Book Review: Gift Guide 2015: Fiction by Austin Authors
A well-researched and swiftly paced historical novel for grown-up girls who dreamed of being knights
Reviewed by Rosalind Faires, Fri., Dec. 11, 2015
There are girls who are traveling home to visit their families this holiday, who find themselves staying in their old rooms, looking at their childhood books, and can't help but thumb through some of their favorites. The horse girls will gaze at worn and well-loved copies of Black Beauty and Misty of Chincoteague. The amateur sleuths will revisit Nancy Drew and Harriet the Spy.

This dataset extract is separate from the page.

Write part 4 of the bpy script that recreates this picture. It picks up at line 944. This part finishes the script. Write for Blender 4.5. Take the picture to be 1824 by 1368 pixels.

But the ones who begged to go to the Renaissance faire, who rewrote portions of Eragon and Lord of the Rings so the girls had better parts – the adventure-sword-and-dragon girls – they'll be wistfully revisiting Tamora Pierce's books and remembering how good it felt to be their own knights in shining armor.
Gwendolyn's Sword is Austin author E.A. Haltom's gift to Protector of the Small fans all grown up. A spectacularly well-researched and swiftly paced historical novel (with just the most tantalizing hint of magic) follows the titular Gwendolyn, a 22-year-old woman managing her husband's estate as he fights in the Crusades alongside Richard the Lionhearted. Land grabbing and rebellions foment in the king's absence, thanks to his resentful younger brother, John (known best from his role as villain in the tales of Robin Hood), and when Gwendolyn discovers that she is a distant descendant of the legendary King Arthur and supposedly the heir apparent to his sword Caliburn (better known today as Excalibur), she rises to the occasion and takes up the mantle of hero and political player.
Gwendolyn's Sword can't help but be fun by virtue of its genre alone, but its rich details and understated feminism are what distinguish it. Of course, a great part of writing about historical times is presenting the ugly realities of its ideology, and in 1193, as today, there was plenty of misogyny to go around. But Haltom doesn't allow Gwendolyn (and for that matter, Eleanor of Aquitaine, who appears throughout) to be crushed by it, and in the meantime allows space for fruitful female relationships, frank realism about womanhood (never have I been so surprised and delighted to have menstruation discussed in a book), and the creation of a heroine who deserves as many ballads as Arthur, Richard, or Robin Hood. One can hope for a sequel.